Dia pun bisa melancarkan serangan siber. Laman-laman resmi pemerintah Ukraina tidak berfungsi pada Januari dan bank-bank terbesar Ukraina mengalami serangan siber pada pertengahan Februari.
Apa yang diinginkan Putin?
Rusia membuat tonggak sejarah ketika mengultimatum NATO dan menuntut agar tiga permintaan dipenuhi.
Pertama, Rusia ingin ada jaminan hukum bahwa NATO tidak akan menerima keanggotaan lagi.
“Bagi kami, benar-benar harus ada kewajiban untuk memastikan Ukraina tidak akan pernah menjadi anggota NATO,” kata Wakil Menteri Luar Negeri Rusia, Sergei Ryabkov.
Putin menegaskan bahwa Rusia “tidak akan mundur ke mana-mana – apa mereka pikir kami hanya duduk diam?”
Pada 1994, Rusia menandatangani kesepakatan untuk menghormati kemerdekaan serta kedaulatan Ukraina.
Akan tetapi, tahun lalu Putin merilis tulisan panjang yang menyebut bangsa Rusia dan Ukraina adalah “satu bangsa”. Dia juga mengeklaim negara modern Ukraina diciptakan seutuhnya oleh komunis Rusia.
Dia memandang kolapsnya Uni Soviet pada Desember 1991 sebagai “disintegrasi Rusia yang sarat sejarah”.
Putin menekankan bahwa jika Ukraina bergabung dengan NATO, pakta pertahanan tersebut akan mencoba balik menduduki Krimea.

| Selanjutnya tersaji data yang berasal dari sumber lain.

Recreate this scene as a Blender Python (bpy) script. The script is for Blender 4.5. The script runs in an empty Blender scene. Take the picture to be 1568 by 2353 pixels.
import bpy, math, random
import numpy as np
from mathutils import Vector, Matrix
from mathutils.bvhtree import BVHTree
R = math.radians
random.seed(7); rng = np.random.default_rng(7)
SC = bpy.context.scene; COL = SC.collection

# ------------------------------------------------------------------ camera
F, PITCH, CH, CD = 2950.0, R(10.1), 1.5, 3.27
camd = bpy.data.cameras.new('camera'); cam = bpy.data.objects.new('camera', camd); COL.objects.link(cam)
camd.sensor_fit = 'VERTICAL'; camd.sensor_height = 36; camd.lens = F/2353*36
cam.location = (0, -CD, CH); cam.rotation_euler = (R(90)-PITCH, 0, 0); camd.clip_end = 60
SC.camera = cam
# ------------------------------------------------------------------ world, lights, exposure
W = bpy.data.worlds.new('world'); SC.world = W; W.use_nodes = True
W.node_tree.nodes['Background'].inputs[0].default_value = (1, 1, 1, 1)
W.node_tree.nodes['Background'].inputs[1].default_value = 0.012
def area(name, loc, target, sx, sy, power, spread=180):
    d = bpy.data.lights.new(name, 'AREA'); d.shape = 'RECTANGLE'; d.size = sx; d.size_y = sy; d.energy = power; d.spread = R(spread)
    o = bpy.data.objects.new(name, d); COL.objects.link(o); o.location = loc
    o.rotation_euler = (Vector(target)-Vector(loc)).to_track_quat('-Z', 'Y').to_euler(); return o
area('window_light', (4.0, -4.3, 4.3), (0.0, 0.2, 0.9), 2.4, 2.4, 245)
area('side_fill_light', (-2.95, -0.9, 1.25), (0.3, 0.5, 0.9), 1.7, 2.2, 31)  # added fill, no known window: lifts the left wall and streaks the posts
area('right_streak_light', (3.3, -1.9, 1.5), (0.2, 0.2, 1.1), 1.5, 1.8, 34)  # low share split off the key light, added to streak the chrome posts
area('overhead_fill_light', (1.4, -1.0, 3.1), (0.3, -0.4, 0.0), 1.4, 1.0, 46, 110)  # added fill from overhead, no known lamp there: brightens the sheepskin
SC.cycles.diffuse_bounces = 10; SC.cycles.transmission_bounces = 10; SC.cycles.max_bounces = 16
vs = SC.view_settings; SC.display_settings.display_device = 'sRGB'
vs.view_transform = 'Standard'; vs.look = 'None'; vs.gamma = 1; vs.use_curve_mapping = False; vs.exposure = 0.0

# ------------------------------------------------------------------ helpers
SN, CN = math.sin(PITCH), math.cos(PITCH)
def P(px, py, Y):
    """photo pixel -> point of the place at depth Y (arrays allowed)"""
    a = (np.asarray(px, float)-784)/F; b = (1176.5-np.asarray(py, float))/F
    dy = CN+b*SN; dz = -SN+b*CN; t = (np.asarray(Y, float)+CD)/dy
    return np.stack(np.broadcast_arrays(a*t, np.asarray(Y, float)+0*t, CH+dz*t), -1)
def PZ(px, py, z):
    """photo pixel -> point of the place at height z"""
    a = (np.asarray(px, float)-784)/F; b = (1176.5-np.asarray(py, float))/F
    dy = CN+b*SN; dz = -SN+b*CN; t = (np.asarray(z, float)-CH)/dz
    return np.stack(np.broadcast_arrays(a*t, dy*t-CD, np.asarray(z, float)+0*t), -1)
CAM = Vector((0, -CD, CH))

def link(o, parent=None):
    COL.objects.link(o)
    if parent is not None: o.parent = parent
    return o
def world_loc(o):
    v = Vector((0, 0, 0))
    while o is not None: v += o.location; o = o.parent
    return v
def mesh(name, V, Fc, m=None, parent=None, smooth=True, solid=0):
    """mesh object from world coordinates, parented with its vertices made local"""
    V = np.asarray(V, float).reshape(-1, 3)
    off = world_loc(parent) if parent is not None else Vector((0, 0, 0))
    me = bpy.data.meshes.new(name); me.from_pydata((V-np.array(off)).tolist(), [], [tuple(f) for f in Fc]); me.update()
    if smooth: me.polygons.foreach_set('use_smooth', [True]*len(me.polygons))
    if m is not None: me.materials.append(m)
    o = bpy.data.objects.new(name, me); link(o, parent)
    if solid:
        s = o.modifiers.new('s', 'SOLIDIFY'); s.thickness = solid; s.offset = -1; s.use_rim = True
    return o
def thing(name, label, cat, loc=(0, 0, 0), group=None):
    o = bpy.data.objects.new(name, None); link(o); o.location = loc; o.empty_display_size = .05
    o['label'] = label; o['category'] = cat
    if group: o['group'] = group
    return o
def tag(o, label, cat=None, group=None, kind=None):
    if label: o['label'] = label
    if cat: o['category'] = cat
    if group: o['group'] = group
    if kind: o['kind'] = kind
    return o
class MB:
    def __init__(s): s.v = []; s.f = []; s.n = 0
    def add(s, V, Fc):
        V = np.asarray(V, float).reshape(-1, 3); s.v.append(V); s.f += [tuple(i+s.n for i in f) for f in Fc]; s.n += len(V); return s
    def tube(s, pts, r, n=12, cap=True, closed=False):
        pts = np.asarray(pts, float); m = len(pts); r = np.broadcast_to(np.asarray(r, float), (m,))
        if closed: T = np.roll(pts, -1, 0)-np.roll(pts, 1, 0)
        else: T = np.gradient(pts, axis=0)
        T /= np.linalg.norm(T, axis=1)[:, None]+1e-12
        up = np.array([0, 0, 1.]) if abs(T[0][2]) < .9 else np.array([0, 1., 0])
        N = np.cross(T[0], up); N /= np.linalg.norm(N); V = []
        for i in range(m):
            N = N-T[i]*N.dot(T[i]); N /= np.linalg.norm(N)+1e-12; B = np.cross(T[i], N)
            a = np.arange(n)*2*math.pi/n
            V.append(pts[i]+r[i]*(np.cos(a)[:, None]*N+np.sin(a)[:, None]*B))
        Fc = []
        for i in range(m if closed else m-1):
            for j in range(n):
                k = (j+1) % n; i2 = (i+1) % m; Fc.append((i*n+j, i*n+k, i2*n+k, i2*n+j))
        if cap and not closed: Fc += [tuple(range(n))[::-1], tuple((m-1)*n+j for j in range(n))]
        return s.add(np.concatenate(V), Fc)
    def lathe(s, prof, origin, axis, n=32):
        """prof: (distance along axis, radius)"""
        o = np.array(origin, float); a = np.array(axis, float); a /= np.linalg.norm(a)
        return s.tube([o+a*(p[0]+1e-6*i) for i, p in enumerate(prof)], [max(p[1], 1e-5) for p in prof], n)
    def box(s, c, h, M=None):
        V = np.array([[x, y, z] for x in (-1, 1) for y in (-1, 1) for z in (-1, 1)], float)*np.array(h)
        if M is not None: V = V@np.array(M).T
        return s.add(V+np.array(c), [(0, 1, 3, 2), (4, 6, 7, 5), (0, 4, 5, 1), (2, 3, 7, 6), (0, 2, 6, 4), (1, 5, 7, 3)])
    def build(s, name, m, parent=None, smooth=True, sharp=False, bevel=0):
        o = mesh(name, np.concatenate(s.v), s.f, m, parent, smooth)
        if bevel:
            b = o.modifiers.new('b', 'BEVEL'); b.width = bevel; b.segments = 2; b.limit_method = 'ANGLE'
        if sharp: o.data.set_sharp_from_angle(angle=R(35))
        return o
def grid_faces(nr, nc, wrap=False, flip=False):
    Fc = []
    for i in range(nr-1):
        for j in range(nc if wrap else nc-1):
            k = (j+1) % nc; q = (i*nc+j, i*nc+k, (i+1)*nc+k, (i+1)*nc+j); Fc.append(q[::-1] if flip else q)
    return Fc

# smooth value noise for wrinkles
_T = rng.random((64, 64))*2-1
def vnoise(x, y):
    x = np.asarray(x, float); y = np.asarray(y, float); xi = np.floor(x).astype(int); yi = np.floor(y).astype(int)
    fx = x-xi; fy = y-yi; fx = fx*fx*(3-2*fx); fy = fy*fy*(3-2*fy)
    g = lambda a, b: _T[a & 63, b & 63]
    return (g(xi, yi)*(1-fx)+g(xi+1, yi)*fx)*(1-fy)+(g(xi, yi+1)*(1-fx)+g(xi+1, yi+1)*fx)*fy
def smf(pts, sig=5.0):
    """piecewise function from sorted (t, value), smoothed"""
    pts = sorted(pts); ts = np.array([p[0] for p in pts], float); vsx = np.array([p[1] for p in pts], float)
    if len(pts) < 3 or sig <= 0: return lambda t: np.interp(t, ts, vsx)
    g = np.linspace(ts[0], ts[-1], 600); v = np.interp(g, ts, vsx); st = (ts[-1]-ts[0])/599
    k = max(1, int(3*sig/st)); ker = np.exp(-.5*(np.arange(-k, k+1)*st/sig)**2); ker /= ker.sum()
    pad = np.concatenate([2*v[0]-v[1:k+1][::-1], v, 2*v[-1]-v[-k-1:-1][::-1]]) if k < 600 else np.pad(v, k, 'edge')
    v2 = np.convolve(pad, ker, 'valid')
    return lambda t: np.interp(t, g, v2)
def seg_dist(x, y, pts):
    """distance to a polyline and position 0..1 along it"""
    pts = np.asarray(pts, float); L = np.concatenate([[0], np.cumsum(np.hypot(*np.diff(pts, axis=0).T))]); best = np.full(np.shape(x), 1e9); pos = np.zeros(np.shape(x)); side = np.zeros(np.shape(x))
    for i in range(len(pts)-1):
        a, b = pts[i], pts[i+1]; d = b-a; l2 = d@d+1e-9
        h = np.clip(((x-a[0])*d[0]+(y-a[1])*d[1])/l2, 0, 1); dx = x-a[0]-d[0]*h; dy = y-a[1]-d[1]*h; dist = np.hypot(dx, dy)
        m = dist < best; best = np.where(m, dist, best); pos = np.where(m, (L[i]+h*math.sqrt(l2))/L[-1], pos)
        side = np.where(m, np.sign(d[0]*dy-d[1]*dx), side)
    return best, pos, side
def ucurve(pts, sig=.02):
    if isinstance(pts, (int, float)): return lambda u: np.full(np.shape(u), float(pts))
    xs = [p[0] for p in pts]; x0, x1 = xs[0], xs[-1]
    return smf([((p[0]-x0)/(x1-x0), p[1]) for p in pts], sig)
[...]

Tuntutan Putin lainnya adalah NATO tidak akan menempatkan “senjata penyerang dekat perbatasan Rusia”. Kemudian NATO harus melucuti semua infrastruktur dan pasukan dari negara-negara yang bergabung dengan pakta pertahanan sejak 1997.
Negara-negara tersebut mencakup negara di kawasan Eropa Tengah, Eropa Timur, dan Balkan. Intinya, Rusia ingin NATO kembali ke perbatasan sebelum 1997.
Apa kata NATO?
NATO adalah pakta pertahanan yang punya kebijakan pintu terbuka bagi anggota baru. Seluruh 30 negara anggota NATO juga berkeras kebijakan itu tidak akan berubah.
Presiden Ukraina telah meminta “kerangka waktu yang jelas dan terukur” untuk bergabung dengan NATO. Tapi perlu waktu yang sangat lama untuk mewujudkan hal itu, sebagaimana ditegaskan kanselir Jerman.
Tuntutan Rusia bahwa harus ada anggota NATO yang melepaskan keanggotaannya jelas tidak mungkin terjadi.
Namun, dari sudut pandang Putin, Barat telah mengingkari janji pada 1990 bahwa NATO tidak akan bergerak “seinci pun ke Timur”.
Janji itu dibuat sebelum Uni Soviet kolaps, sehingga janji kepada Presiden Uni Soviet Mikhail Gorbachev saat itu merujuk ke Jerman Timur dalam konteks reunifikasi Jerman.
Belakangan Gorbachev mengatakan “topik ekspansi NATO tidak pernah didiskusikan” kala itu.